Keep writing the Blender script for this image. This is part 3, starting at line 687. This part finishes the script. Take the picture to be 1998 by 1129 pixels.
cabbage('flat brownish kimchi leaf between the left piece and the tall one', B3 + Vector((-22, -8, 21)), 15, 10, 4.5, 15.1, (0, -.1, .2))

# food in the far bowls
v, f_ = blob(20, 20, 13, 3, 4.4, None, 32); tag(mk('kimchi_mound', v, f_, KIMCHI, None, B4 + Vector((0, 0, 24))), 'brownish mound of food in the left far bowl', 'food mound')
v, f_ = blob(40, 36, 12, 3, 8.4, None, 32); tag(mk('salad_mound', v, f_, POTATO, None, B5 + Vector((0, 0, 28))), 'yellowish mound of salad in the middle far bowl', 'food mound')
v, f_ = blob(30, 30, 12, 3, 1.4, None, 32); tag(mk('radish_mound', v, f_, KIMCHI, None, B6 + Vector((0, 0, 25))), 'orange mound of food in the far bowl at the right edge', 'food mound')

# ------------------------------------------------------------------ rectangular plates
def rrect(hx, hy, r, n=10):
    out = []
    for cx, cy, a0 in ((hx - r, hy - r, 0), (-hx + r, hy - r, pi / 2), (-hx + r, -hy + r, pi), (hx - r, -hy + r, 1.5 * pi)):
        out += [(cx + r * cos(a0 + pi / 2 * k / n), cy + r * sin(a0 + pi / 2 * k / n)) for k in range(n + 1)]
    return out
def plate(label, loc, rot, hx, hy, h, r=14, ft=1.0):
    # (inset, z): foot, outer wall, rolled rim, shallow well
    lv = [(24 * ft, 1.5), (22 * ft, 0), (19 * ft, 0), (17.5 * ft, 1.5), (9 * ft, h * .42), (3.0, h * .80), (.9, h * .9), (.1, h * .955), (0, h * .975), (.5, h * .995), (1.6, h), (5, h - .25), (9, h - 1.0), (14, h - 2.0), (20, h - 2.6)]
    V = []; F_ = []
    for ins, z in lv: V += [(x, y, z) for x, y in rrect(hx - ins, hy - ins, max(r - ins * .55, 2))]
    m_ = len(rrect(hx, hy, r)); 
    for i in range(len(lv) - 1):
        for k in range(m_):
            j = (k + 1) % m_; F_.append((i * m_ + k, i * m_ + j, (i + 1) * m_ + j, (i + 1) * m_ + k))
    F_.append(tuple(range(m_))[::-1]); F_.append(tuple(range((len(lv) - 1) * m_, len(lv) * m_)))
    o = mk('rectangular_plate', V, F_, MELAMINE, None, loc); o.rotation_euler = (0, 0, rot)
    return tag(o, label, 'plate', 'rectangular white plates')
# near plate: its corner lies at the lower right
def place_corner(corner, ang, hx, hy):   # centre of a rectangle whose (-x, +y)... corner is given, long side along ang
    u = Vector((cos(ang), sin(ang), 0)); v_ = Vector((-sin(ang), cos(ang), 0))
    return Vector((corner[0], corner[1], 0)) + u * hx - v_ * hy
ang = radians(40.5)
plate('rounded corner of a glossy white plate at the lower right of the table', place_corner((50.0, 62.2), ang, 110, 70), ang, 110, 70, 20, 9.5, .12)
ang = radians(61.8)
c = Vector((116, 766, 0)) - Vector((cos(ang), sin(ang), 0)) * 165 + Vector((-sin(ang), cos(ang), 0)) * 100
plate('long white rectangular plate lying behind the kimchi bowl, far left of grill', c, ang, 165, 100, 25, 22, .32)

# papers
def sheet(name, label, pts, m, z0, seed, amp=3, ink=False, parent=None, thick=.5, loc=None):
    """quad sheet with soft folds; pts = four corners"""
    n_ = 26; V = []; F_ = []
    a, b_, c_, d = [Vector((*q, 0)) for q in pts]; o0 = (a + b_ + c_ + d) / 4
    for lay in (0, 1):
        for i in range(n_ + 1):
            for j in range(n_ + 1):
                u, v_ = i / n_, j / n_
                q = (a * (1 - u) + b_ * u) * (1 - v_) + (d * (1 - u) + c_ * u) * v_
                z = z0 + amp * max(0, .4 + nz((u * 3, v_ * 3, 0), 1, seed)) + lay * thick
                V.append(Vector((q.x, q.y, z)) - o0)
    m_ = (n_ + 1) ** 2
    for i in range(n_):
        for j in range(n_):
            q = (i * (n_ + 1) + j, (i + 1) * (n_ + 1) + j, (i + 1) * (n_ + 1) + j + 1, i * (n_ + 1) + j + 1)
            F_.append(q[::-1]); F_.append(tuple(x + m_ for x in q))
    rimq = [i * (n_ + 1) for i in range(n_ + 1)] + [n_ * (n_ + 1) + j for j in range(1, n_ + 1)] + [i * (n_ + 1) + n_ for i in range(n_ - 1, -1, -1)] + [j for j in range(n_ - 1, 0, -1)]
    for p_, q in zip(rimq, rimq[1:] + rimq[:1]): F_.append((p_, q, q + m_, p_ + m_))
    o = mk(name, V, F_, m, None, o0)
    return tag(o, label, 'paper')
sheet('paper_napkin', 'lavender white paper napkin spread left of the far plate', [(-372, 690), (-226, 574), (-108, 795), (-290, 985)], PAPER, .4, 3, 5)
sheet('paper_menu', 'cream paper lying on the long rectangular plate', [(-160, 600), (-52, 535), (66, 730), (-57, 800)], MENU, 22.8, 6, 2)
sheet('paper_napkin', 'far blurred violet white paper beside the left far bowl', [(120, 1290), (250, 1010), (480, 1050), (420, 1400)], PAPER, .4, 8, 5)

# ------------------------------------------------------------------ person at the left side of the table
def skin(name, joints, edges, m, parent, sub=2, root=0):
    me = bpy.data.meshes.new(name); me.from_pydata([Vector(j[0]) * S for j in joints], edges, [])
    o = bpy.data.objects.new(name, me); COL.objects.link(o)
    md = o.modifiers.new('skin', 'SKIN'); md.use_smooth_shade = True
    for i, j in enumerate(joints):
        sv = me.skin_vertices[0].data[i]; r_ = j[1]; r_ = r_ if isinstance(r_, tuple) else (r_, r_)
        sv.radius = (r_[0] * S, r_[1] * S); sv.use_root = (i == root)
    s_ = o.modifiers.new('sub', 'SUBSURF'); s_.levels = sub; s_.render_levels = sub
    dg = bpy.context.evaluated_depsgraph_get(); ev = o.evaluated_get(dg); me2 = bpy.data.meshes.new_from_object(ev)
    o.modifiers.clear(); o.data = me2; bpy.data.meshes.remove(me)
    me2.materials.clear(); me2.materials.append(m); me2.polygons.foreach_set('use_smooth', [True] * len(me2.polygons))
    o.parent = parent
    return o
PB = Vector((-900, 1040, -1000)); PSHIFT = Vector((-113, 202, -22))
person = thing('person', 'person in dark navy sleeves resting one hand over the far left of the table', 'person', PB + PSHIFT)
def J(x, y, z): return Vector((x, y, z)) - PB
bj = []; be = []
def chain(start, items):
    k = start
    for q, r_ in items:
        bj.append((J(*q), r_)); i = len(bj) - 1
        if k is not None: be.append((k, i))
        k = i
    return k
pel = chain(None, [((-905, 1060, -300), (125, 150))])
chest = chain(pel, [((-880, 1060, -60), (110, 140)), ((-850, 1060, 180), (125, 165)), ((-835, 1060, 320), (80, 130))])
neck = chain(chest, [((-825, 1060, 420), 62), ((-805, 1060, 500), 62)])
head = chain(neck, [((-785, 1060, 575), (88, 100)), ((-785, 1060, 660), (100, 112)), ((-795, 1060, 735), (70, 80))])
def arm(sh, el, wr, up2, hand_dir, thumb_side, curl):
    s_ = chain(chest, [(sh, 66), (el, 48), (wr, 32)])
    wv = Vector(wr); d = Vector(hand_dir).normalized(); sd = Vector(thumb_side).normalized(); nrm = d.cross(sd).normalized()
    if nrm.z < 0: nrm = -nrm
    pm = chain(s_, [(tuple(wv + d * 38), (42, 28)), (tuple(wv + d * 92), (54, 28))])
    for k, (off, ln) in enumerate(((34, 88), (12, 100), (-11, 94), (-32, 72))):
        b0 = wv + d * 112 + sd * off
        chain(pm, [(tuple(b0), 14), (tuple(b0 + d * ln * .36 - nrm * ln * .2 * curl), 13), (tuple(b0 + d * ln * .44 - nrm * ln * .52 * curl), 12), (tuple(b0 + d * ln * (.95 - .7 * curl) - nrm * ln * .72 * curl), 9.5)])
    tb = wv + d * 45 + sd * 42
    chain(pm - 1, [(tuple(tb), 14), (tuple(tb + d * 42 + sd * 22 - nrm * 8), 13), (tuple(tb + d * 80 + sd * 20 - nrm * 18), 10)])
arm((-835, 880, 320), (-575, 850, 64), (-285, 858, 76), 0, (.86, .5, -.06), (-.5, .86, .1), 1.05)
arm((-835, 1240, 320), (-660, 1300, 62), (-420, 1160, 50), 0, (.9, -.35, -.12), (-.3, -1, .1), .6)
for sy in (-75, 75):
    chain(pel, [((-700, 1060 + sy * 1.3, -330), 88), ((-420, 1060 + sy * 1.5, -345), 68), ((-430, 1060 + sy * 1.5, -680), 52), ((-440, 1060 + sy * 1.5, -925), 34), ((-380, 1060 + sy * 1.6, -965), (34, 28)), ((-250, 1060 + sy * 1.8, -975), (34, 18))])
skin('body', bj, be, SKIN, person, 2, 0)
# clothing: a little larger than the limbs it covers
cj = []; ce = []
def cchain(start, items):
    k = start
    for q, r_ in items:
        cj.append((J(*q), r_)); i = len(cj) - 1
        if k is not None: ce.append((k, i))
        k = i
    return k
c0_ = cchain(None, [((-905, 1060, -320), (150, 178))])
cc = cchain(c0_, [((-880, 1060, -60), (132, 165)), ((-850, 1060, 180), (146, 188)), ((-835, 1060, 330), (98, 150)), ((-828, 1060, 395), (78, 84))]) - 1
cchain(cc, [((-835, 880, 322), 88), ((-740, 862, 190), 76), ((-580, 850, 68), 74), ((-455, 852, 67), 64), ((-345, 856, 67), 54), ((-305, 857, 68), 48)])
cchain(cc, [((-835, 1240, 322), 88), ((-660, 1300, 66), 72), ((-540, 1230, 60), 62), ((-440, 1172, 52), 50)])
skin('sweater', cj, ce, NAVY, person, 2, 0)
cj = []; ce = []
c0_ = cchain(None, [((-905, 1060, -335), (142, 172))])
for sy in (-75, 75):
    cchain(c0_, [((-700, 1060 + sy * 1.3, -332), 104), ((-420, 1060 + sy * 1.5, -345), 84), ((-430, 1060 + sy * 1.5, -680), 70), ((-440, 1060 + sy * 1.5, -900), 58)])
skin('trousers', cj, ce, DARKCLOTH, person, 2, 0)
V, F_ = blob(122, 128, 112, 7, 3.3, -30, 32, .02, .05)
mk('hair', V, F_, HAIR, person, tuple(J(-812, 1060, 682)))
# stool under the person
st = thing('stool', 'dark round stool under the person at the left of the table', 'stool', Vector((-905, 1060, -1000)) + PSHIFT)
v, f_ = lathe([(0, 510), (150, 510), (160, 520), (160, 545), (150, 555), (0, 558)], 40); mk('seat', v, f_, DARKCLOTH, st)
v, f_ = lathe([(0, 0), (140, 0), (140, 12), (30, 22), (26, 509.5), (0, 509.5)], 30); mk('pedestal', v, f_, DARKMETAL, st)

#### Request:
Print only the lines from the top of the data above down to the line holding "v, f_ = blob(30, 30, 12, 3, 1.4, None, 32);", inclusive.

#### Complete answer:
Keep writing the Blender script for this image. This is part 3, starting at line 687. This part finishes the script. Take the picture to be 1998 by 1129 pixels.
cabbage('flat brownish kimchi leaf between the left piece and the tall one', B3 + Vector((-22, -8, 21)), 15, 10, 4.5, 15.1, (0, -.1, .2))

# food in the far bowls
v, f_ = blob(20, 20, 13, 3, 4.4, None, 32); tag(mk('kimchi_mound', v, f_, KIMCHI, None, B4 + Vector((0, 0, 24))), 'brownish mound of food in the left far bowl', 'food mound')
v, f_ = blob(40, 36, 12, 3, 8.4, None, 32); tag(mk('salad_mound', v, f_, POTATO, None, B5 + Vector((0, 0, 28))), 'yellowish mound of salad in the middle far bowl', 'food mound')
v, f_ = blob(30, 30, 12, 3, 1.4, None, 32); tag(mk('radish_mound', v, f_, KIMCHI, None, B6 + Vector((0, 0, 25))), 'orange mound of food in the far bowl at the right edge', 'food mound')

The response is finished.